In modern manufacture the tendency is to concentrate all operations from raw material to finished product on one-unit works. Some time ago, at a well-known British steelworks, steel tube manufacture was organised in this way on the largest scale. We find the spectacle of blast furnaces, coke ovens, Bessemer steel plant and rolling mills organised to the conversion of iron ore and coal into millions of feet of small steel tube. At one point on these works there are two welding machines which turn steel strip, moving through at nearly ten miles an hour, into steel tube.

Through these two bottlenecks flows half the total steel production of the works. It is a triumph of modern organisation that so much material can move smoothly through such a bottleneck, hour after hour, 24 hours at a stretch without one single hitch.

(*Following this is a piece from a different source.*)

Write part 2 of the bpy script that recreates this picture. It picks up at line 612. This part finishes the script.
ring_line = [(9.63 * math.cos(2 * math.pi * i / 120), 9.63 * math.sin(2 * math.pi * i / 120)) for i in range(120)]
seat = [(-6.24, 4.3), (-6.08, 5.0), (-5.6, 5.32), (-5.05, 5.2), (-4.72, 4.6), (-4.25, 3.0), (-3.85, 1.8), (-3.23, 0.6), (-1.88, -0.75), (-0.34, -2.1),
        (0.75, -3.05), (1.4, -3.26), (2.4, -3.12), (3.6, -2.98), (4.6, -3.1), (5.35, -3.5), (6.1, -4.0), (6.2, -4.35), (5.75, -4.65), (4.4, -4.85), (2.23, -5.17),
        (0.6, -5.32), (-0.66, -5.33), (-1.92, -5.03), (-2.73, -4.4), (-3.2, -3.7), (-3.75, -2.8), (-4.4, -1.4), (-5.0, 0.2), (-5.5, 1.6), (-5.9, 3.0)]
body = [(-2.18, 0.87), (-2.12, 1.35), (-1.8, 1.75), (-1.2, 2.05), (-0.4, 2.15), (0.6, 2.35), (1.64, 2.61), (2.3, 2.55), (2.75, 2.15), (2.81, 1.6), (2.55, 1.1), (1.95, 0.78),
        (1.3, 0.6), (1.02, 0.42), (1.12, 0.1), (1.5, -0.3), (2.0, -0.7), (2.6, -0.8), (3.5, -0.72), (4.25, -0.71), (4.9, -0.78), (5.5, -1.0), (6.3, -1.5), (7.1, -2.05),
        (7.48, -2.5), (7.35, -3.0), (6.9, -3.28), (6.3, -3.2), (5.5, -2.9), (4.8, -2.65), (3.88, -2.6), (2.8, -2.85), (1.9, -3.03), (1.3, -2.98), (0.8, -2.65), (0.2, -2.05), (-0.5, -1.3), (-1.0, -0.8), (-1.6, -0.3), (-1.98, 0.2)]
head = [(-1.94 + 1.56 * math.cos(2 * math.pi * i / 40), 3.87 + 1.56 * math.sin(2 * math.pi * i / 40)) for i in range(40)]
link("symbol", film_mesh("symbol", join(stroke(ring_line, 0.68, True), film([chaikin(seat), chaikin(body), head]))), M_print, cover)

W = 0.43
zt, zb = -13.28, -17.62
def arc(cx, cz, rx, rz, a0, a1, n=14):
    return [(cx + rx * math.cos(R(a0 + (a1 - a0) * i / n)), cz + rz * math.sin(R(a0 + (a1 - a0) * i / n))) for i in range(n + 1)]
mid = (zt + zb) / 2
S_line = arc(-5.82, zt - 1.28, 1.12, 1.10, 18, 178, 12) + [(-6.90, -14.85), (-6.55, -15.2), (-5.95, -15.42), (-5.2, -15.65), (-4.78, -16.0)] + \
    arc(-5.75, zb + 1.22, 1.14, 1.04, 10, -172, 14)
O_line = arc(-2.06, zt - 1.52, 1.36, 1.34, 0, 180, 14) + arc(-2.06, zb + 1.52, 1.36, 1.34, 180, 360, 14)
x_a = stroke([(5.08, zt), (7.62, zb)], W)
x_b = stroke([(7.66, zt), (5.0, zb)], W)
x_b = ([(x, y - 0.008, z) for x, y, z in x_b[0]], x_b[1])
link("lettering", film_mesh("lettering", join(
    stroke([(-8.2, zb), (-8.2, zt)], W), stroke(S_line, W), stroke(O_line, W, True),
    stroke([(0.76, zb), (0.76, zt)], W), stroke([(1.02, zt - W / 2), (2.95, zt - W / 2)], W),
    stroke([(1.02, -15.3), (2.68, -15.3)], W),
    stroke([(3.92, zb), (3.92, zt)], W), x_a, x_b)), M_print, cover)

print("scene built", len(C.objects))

To understand steel tube production, one should go right to the heart of the process, that is to the tube-making benches. At these works steel tube is made by two methods. Some tube is welded up automatically from strip steel, but larger tubes are made by pushing out steel ingots on push benches.

Fretz-Moon Welded Tubes

The principle of the Fretz-Moon welding method is that coiled steel strip comes from the rolling mills and is unrolled and straightened through rolls before going to the heating furnaces. Coil is fastened to the end of coil as they unreel by a flash-welding machine. As this process takes a minute or more to carry through, an accumulating device has to be incorporated in the flow schedule. The strip therefore doubles back on itself in a big loop, and while the strips are being joined, the loop becomes smaller. It again extends and becomes bigger as the new coil unreels. Although it is a simple device, it enables the mill to run smoothly with perfect continuity.

The Loop Pit

From the loop pit the steel strip is drawn through a long gas-heated furnace. Temperature and time of travel in the furnace are exactly controlled so that the strip leaves the furnace at the correct temperature for welding. It immediately enters the welding rollers. One pair of rollers is curved to bend the tube round into a circular cross-section, the next pair of rolls forces the edges of the strip together, and a third pair gives the final seal to the weld. In one foot of travel, at the rate of ten miles an hour, strip has become tube.

The continuous worm of steel is then operated on by a flying saw which cuts it off into lengths as it continues to travel on its way. As soon as one cut is completed, the saw lifts, flies back, drops again and makes another cut. It is a very unusual kind of mechanical synchronisation. The cut lengths are cooled, scaled, brazed, then threaded at the ends on a multi-threading machine, the sockets at the end are spun on and the tubes are all ready to be bundled into batches for despatch.

Wellman Push-Bench

The Fretz-Moon process is used for tubes up to 2in. gauge. Tubes larger than this, up to 6in., are  made by drawing   steel ingots over mandrels. It starts with steel billets: that is, steel blocks cut off to exact size and weight from bar. Each billet is heated under pyrometer control in a rotary hot furnace, and the billet is put in one side. By the time the furnace has rotated to bring that particular billet to working heat, it is alongside the push bench. That billet is seized by tongs and put in a press arm pierced with a blind hole. Then the mandrel bar is pushed into the hole, bar and billet are slung on to the push bench positioned in front of a hydraulic ram. In front is a run of rings of gradually-diminishing diameter. Power is put on the ram, and at a pressure of thousands of pounds the red-hot billet is shot down through the rings with a clattering rush. As in all pressing operations, mechanical force raises the temperature of the steel and the metal flows smoothly round the mandrel bar in a tube of even diameter and thickness.

Smoothing and Polishing

The newly-formed tube, still on the mandrel, shoots out from the last ring on a set of spinning rollers which smooth and polish it. It cools here and shrinks on the mandrel. To release it, a quick reheat is applied, which expands the, tube from the mandrel so that the latter can be slid out free of the tube. The mandrel travels back to the head of the pushing bench along an automatic conveyor. The tube itself goes off to the finishing benches.

Steel Production

Behind all these operations are the steel mills, the Bessemer steel converters, the blast furnaces and coke oven batteries. These take raw coal and carbonise it to coke in great vertical gas-heated ovens built of fire-resistant brick.

But coke is only one of the products. There are the by-products of tar, ammonia and benzol, and most important of all, coal gas which is sufficient in quantity to supply all the gas needed for the many soaking pits and reheating furnaces of the whole series of processes. Coke from the ovens goes to the blast furnaces, where it meets iron ore from the iron fields and lime from lime-burning kilns. When pig-iron is tapped from these great furnaces, it is taken red hot in ladle cars to the steel plant. The blast furnaces also have a by-product, blast-furnace gas, which is used for heating the coke ovens and for steam raising in the boilers which power the whole works.

The pig-iron is turned into steel by blasting it with air in Bessemer-converters. The process is essentially the burning-out of the impurities in the iron, such as carbon and phosphorus, until these reach their low concentrations of fractional percentages which are allowable in steel. The Bessemer plant described is of great interest as it represents a revival of this process in England.

When steel is poured from the converters it is ready for casting into ingots, and these ingots are then ready for rolling down to bar or strip to feed the tube mills. Thus, in, full circle we are back to the making of the tubes themselves.